Saturday, August 06, 2011

Facing Others As Subjects (and failing to do so)

Anscombe:
I have long been puzzled by the common cant about President Truman’s courage in making this decision [to drop the bombs on Hiroshima and Nagasaki]. Of course, I know that you can be cowardly without having reason to think you are in danger. But how can you be courageous? Light has come to me lately: the term is an acknowledgement of the truth. Mr. Truman was brave because, and only because, what he did was so bad. But I think the judgement unsound. Given the right circumstances (e.g. that no one whose opinion matters will disapprove), a quite mediocre person can do spectacularly wicked things without thereby becoming impressive. ("Mr. Truman's Degree," 1956)
Nagel:
...let me try to connect absolutist limitations with the possibility of justifying to the victim what is being done to him. If one abandons a person in the course of rescuing several others from a fire or a sinking ship, one could say to him, "You understand, I have to leave you to save the others." Similarly, if one subjects an unwilling child to a painful surgical procedure, one can say to him, "If you could understand, you would realize that I am doing this to help you." One could even say, as one bayonets an enemy soldier, "It's either you or me." But one cannot really say while torturing a prisoner, "You understand, I have to pull out your fingernails because it is absolutely essential that we have the names of your confederates"; nor can one say to the victims of Hiroshima, "You understand, we have to incinerate you to provide the Japanese government with an incentive to surrender." ("War and Massacre," 1972: 137)
And why could one not? I'm nearing completion of a full version of my thoughts on "moral courage," and the short of it is that where one shows moral courage by facing others in a moral struggle, one must face them as particular moral subjects. If I objectify those against whom I struggle, then they are no longer moral agents--and more importantly, particular persons--in my eyes. And so the idea that I might be engaged in a moral struggle against them no longer makes sense. We don't take moral stands against mere objects, or monsters. And where our justifications objectify the other, they could only accept our so-called justifications by objectifying themselves (that is, by seeing their own individuality as not mattering from the moral perspective).

This is not to say that dragon-slaying is not courageous. But that is what we might call physical courage. By moral courage I mean the courage of the person who takes a moral stand in the face of other moral subjects (or agents). What I am trying to track with this restricted, and somewhat technical construal of moral courage is that it can be hard to face others as moral subjects, because it is tempting and all-too-easy to demonize and objectify those who threaten our our sense of what is right and good. And with that comes both a risk of recklessness, in the form of easy justifications of violence against the objectified other, and of cowardice, in the form of a failure to fully face those particular others who, because they are scary, foreign, or threatening, we cover up with abstractions. When we objectify those we oppose, we flee from their particularity as individual subjects. It is often hard not to do this.

Tuesday, August 02, 2011

Forthcoming: Moral Conviction

I forgot to mention/celebrate here that my paper "Moral Conviction" is now forthcoming at the Journal of Applied Philosophy. The link above takes you to the final non-typeset version. I'll leave it up while I can.

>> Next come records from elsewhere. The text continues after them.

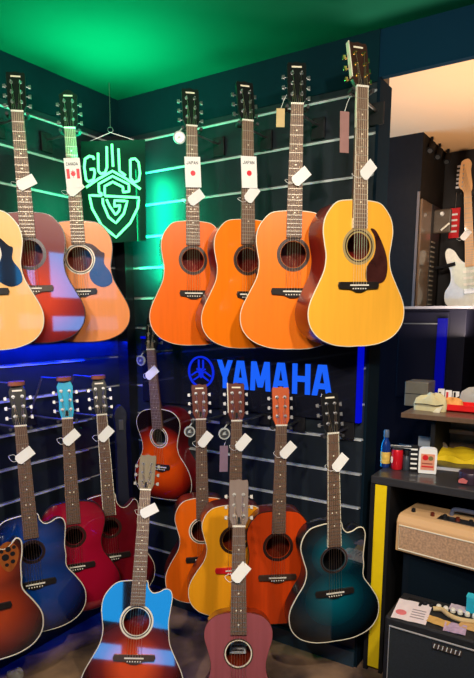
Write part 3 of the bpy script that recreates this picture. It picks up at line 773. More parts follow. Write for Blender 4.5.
# ------------------------------------------------------------------ COUNTER
CT = .905
navy = mat('navy_panel', srgb(10, 24, 38), .7, spec=.15, noise=.08, nscale=4)
ct = thing('shop_counter', 'dark counter with yellow front upright, opened below for amplifiers', 'counter', None, (1.98, .3, 0))
OX, OY = 1.98, .3
def cb(x0, y0, z0, x1, y1, z1): return bbox((x0-OX, y0-OY, z0), (x1-OX, y1-OY, z1))
obj('countertop', cb(1.392, 0, CT-.035, 2.9, .72, CT), mat('charcoal_worktop', srgb(52, 52, 56), .35, coat=.3), ct, bevel=.004)
obj('side_panel', cb(1.392, .002, 0, 1.412, .70, CT-.036), MT['matblack'], ct)
obj('yellow_upright', cb(1.412, .004, .02, 1.462, .03, CT-.037), mat('yellow_paint', srgb(245, 212, 20), .4, noise=.04), ct)
obj('upright_frame', cb(1.462, .004, 0, 1.478, .70, CT-.036), MT['matblack'], ct)
obj('back_panel', cb(1.478, .68, 0, 2.9, .70, CT-.036), navy, ct)
obj('side_panel', cb(2.88, .002, 0, 2.9, .68, CT-.036), MT['matblack'], ct)
# hutch shelf on the counter
hz_ = 1.135
hu = thing('counter_shelf', 'raised brown shelf standing on the counter, holding clutter', 'shelf', None, (2.1, .45, CT))
def hb(x0, y0, z0, x1, y1, z1): return bbox((x0-2.1, y0-.45, z0-CT), (x1-2.1, y1-.45, z1-CT))
UX = hit(433, 430, (0, .40, 0), (0, 1, 0)).x
browny = wood('brown_laminate', srgb(104, 82, 66), .4, .3, .15)
obj('shelf_board', hb(1.415, .30, hz_-.022, 2.8, .695, hz_), browny, hu, bevel=.002)
obj('back_board', hb(UX, .66, CT, 2.8, .68, hz_-.023), browny, hu)
obj('upright', hb(UX, .36, CT+.001, UX+.02, .659, hz_-.023), MT['matblack'], hu)
obj('upright', hb(2.78, .32, CT+.001, 2.8, .62, hz_-.023), MT['matblack'], hu)
obj('middle_rail', hb(UX+.021, .63, 1.0, 2.78, .659, 1.02), wood('pale_rail', srgb(150, 120, 100), .4, .3), hu)

# black display cabinet behind the counter
dc = thing('display_cabinet', 'black cabinet behind the counter with pale top edge and painted blue reflection', 'cabinet', None, (1.5, .95, 0))
def db(x0, y0, z0, x1, y1, z1): return bbox((x0-1.5, y0-.95, z0), (x1-1.5, y1-.95, z1))
gl = mat('satin_black_door', (.004, .004, .010, 1), .45, noise=0, spec=.1)
obj('body', db(1.02, .74, 0, 1.58, 1.2, 1.606), gl, dc, bevel=.003)
obj('top_edge', db(1.0, .72, 1.607, 1.6, 1.22, 1.62), mat('pale_edge', srgb(105, 105, 115), .7, spec=.1), dc)
h_ = obj('door', db(1.25, .725, 1.15, 1.50, .739, 1.59), gl, dc, bevel=.002)
bm = db(1.28, .712, 1.53, 1.46, .7245, 1.536); obj('handle', bm, MT['steel'], h_)
obj('blue_reflection', (lambda a: db(a-.022, .700, 1.16, a+.022, .7245, 1.56))(hit(442, 340, (0, .72, 0), (0, 1, 0)).x), emis('painted_blue_reflection', (.0, .002, 1, 1), .22), dc, label='vertical glowing band painted as a reflection of the blue sign')  # emissive band paints in the blue sign's reflection on the cabinet

# dark wall unit right of the cabinet
wu = thing('storage_cabinet', 'plain dark teal cabinet below the white electric guitar', 'cabinet', None, (2.3, 1.0, 0))
obj('body', bbox((-.66, -.24, 0), (1.0, .3, 1.47)), mat('teal_black_panel', srgb(14, 30, 38), .8, spec=.05), wu, bevel=.004)
obj('door', bbox((-.65, -.256, .95), (-.05, -.242, 1.45)), mat('teal_black_door', srgb(16, 32, 40), .8, spec=.05), wu, bevel=.002)

# ------------------------------------------------------------------ AMPLIFIERS
# black amp on the floor in front of the counter
_c = hit(384, 617, (0, -.34, 0), (0, 1, 0)); AZT = _c.z
bk = thing('guitar_amplifier', 'large black amplifier with papers on top, lowest at right', 'amplifier', None, (_c.x+.375, -.19, 0), radians(0), 'guitar amplifiers')
print('AMP', _c)
tolex = mat('black_tolex', (.012, .013, .016, 1), .6, noise=.2, nscale=90, bump=.2)
obj('cabinet', bbox((-.375, -.14, .02), (.375, .09, AZT)), tolex, bk, bevel=.008)
grille = mat('black_grille_cloth', (.016, .022, .028, 1), .8, noise=.35, nscale=200)
gr = obj('grille', bbox((-.35, -.148, .05), (.35, -.139, AZT-.03)), grille, bk)
bm = nb(); tube(bm, [(-.352, -.151, .048), (.352, -.151, .048), (.352, -.151, AZT-.028), (-.352, -.151, AZT-.028)], .0035, 6, True)
obj('piping', bm, mat('silver_piping', (.5, .5, .52, 1), .35, .3, noise=0), gr)
_b = hit(447, 649, (0, -.34, 0), (0, 1, 0)); bx = _b.x-bk.location.x; bz = _b.z
bm = nb(); box(bm, (bx-.05, -.154, bz-.011), (bx+.05, -.1485, bz+.011), 0)
for i in range(7): 
    x = bx-.046+i*.0145; prism(bm, [(x, bz-.008), (x+.003, bz-.008), (x+.006, bz+.008), (x+.003, bz+.008)], -.1555, -.154, 1)
obj('badge', bm, [MT['steel'], MT['white']], gr, label='small silver badge')
_k0 = hit(425, 603, (0, 0, AZT+.01), (0, 0, 1)); _k1 = hit(468, 613, (0, 0, AZT+.01), (0, 0, 1)); _ky = max(-.17, min(-.13, _k0.y))+.19
obj('control_panel', bbox((-.34, _ky-.025, AZT), (.36, _ky+.025, AZT+.004)), MT['matblack'], bk)
_kd = (_k1.x-_k0.x)/6
for i in range(9):
    bm = nb(); lathe(bm, [(.010, 0), (.0095, .010), (.007, .014)], 12, 0, (_k0.x-bk.location.x+i*_kd, _ky, AZT+.004))
    obj('knob', bm, MT['bone'] if i > 1 else MT['matblack'], bk)
for sx in (-.33, .33):
    for sy in (-.1, .06):
        bm = nb(); cyl(bm, (sx, sy, 0), (sx, sy, .022), .015, 10); obj('foot', bm, MT['rubber'], bk)
# black speaker cabinet under the tweed amp
sc_ = thing('speaker_cabinet', 'plain black speaker cabinet under the counter carrying the tweed amplifier', 'speaker', None, (1.96, .22, 0))
_t = hit(398, 550, (0, .0, 0), (0, 1, 0)); _t2 = hit(399, 514, (0, .0, 0), (0, 1, 0)); SZ = _t.z; print('TWEED', _t, _t2)
obj('cabinet', bbox((-.42, -.20, .0), (.5, .2, SZ)), mat('navy_tolex', srgb(10, 22, 34), .7, spec=.15, noise=.1, nscale=80), sc_, bevel=.006)
obj('grille', bbox((-.39, -.206, .03), (.47, -.199, SZ-.03)), mat('navy_grille', srgb(9, 23, 34), .8, spec=.1, noise=.25, nscale=160), sc_)
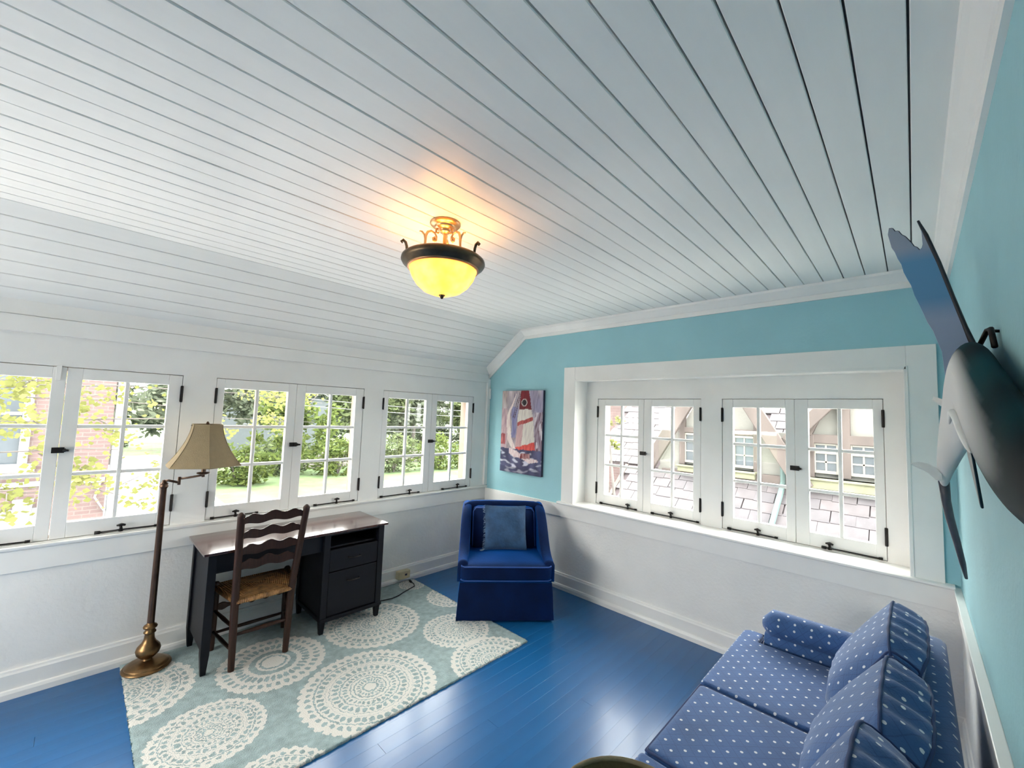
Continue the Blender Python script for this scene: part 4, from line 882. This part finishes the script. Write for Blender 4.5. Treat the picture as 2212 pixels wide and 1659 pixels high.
# ------------------------------------------------------------------ small things on the garden wall
ou = thing('outlet_box', 'ivory surface outlet box on the baseboard beside the desk', 'outlet', (-1.07, -0.034, 0.05))
q = MB(); q.rbox((-1.072, -0.047, 0.082), (0.064, 0.028, 0.037), 0.006, 6); q.build('box', M['ivory'], ou, smooth=True)
for xx in (-1.095, -1.055): MB().box((xx-.012, -0.0765, 0.074), (xx+.012, -0.0745, 0.092)).build('socket_face', M['canvas_edge'] if xx > -1.07 else M['ivory'], ou, bevel=0.001, seg=1)
q = MB(); pts = [(-1.045, -0.150, 0.036), (-1.035, -0.185, 0.024), (-1.055, -0.225, 0.020), (-1.12, -0.245, 0.019), (-1.20, -0.272, 0.019), (-1.27, -0.305, 0.019), (-1.34, -0.315, 0.019), (-1.42, -0.30, 0.019), (-1.55, -0.24, 0.019), (-1.7, -0.15, 0.019)]
q.tube(pts, 0.0042, 8); cd = q.build('power_cord', M['cord'], smooth=True); props(cd, 'thin black cord lying loose on the rug by the outlet', 'cord')
q = MB(); q.tube([(-1.047, -0.128, 0.040), (-1.046, -0.146, 0.036), (-1.044, -0.160, 0.032)], [.011, .011, .006], 10); q.tube([(-1.050, -0.128, 0.041), (-1.053, -0.112, 0.044)], .0022, 6); q.tube([(-1.043, -0.128, 0.041), (-1.043, -0.112, 0.044)], .0022, 6); q.build('plug', M['cord'], cd, smooth=True)
q = MB(); q.rbox((-0.012, -0.011, 1.885), (0.010, 0.010, 0.062), 0.003, 4); q.v = [p+Vector((-0.006, -0.03, 0)) for p in q.v]; o = q.build('contact_sensor', M['trim'], smooth=True); props(o, 'small white sensor strip on the corner board by the painting', 'sensor')
# ------------------------------------------------------------------ outdoors: ground
GZ = -3.2
def grass_mat():
    m = mat('lawn', (0.060, 0.095, 0.032), 0.95, bump=0.6, bscale=3, var=0.45, vscale=0.7); return m
M['lawn'] = grass_mat()
M['pave'] = mat('pale_driveway', (0.46, 0.44, 0.43), 0.9, bump=0.2, bscale=8, var=0.15, vscale=1.5)
M['bark'] = mat('grey_bark', (0.07, 0.06, 0.055), 0.9, bump=0.5, bscale=9, var=0.3)
M['stone'] = mat('pale_field_stone', (0.12, 0.11, 0.10), 0.9, bump=0.4, bscale=6, var=0.35, vscale=3)
M['slate'] = mat('pinkish_slate', (0.052, 0.045, 0.048), 0.8, bump=0.25, bscale=14, var=0.25, vscale=4)
M['slate2'] = mat('grey_slate', (0.047, 0.042, 0.046), 0.8, bump=0.25, bscale=14, var=0.25, vscale=4)
M['slate3'] = mat('mauve_slate', (0.058, 0.049, 0.052), 0.8, bump=0.25, bscale=14, var=0.25, vscale=4)
M['felt'] = mat('roof_underlay', (0.035, 0.026, 0.028), 0.95, var=0.2)
M['stucco'] = mat('cream_stucco', (0.115, 0.111, 0.100), 0.9, bump=0.3, bscale=20, var=0.06)
M['timber'] = mat('brown_timber', (0.045, 0.034, 0.030), 0.8, bump=0.25, bscale=12, var=0.25, stretch=(1, 1, 0.2))
M['sash2'] = mat('cream_sash_paint', (0.15, 0.14, 0.12), 0.6, var=0.05)
M['wglass'] = mat('dim_window_glass', (0.03, 0.037, 0.045), 0.25, var=0.3, vscale=2)
M['sillst'] = mat('mossy_stone_sill', (0.10, 0.10, 0.062), 0.85, bump=0.3, bscale=12, var=0.25, vscale=4)
M['copper'] = mat('green_copper', (0.05, 0.08, 0.075), 0.7, var=0.2)
M['whitewood'] = mat('white_exterior_paint', (0.12, 0.125, 0.13), 0.6, var=0.05)
M['palehouse'] = mat('pale_blue_siding', (0.075, 0.085, 0.095), 0.8, var=0.08)
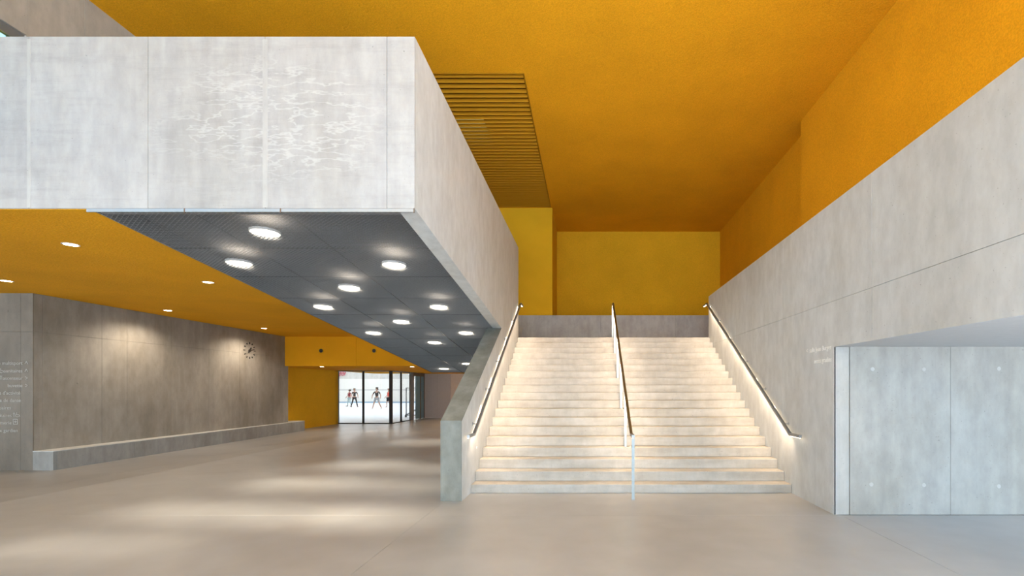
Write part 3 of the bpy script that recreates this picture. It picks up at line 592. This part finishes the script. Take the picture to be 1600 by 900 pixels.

This paper/idea has gone through a lot of re-writes and reconceptualizations, and I'm glad that it's coming out: it is, in effect, where "it" all started. That is, much of what I've been talking about here and in other recent papers-in-progress is an effort to expand upon some of the themes and examine more closely some of the concepts (like integrity and humility) that I give only a cursory treatment in this paper.

In some ways, I think the paper is very basic, perhaps some will think too basic, or obvious. I guess if you feel that way, you can see it as an attempt to give what Wittgenstein called "reminders" (if that's not too presumptuous on my part!).